Por tanto, las exageraciones y mentiras funcionan como un paliativo a la hora del desánimo, de la vergüenza o de la humillación que cualquier adolescente puede sufrir en torno a las comparaciones que surgen del discurso de sus compañeros de ruta. No obstante, así como la reiteración de las falsedades puede tomar el rumbo deletéreo del autoengaño, las exageraciones pueden coagular sus significaciones en el formato de los posicionamientos subjetivos. Es que frente a la autoafirmación narcisista que obtienen los otros del vínculo (amigos, compañeros, conocidos, etc.), a través de su discurso enaltecedor se hace necesaria una compensación reivindicatoria en el mundo interno que apunte a conjurar tanta humillación.
Este era el caso de Paula, que a la hora de compararse con sus amigas se sentía siempre en inferioridad de condiciones.
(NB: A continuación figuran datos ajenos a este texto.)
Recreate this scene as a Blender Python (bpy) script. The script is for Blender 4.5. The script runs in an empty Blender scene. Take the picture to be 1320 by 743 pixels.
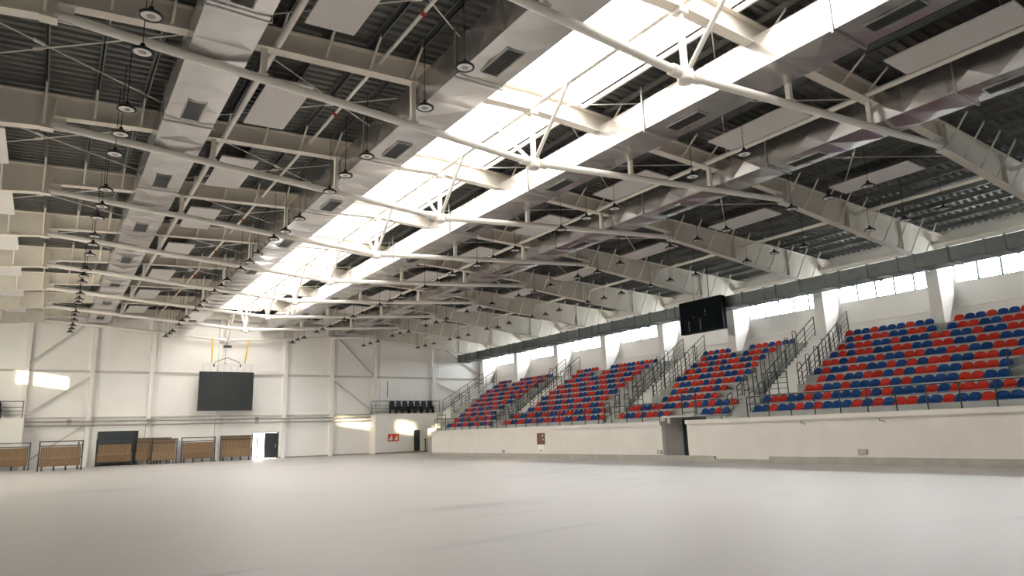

Es que ellas eran lindas, flacas, tenían dinero y además ya habían iniciado su derrotero sexual en distintos grados, mientras que ella ni siquiera había sido besada. En este contexto de desolación narcisista encontró una veta aurífera que le sirvió durante un tiempo para soportar tanta frustración. De esta manera, se convirtió según sus propias palabras en “la mejor amiga de todas”. Este posicionamiento subjetivo le permitió ejercer un claro liderazgo en cuestiones muy específicas tales como escuchar los problemas que las aquejaban, darles sugerencias y consejos y hasta organizar actividades y salidas. Sin embargo, ser “la mejor amiga de todas” era una ilusión que no podía perdurar debido a los inevitables conflictos que más tarde se habrían de desatar a su alrededor. Fue así como Paula comenzó a exagerar su rol al punto de intentar controlar todo lo que ocurría en la vida de sus amigas y cuando esta opción dejó de funcionar siguió sosteniendo su propio enunciado identificatorio a pesar de la evidente caducidad de sus funciones. Le llevó bastante tiempo aceptar la pérdida de su posicionamiento subjetivo y elaborar el cuadro emocional que lo había originado.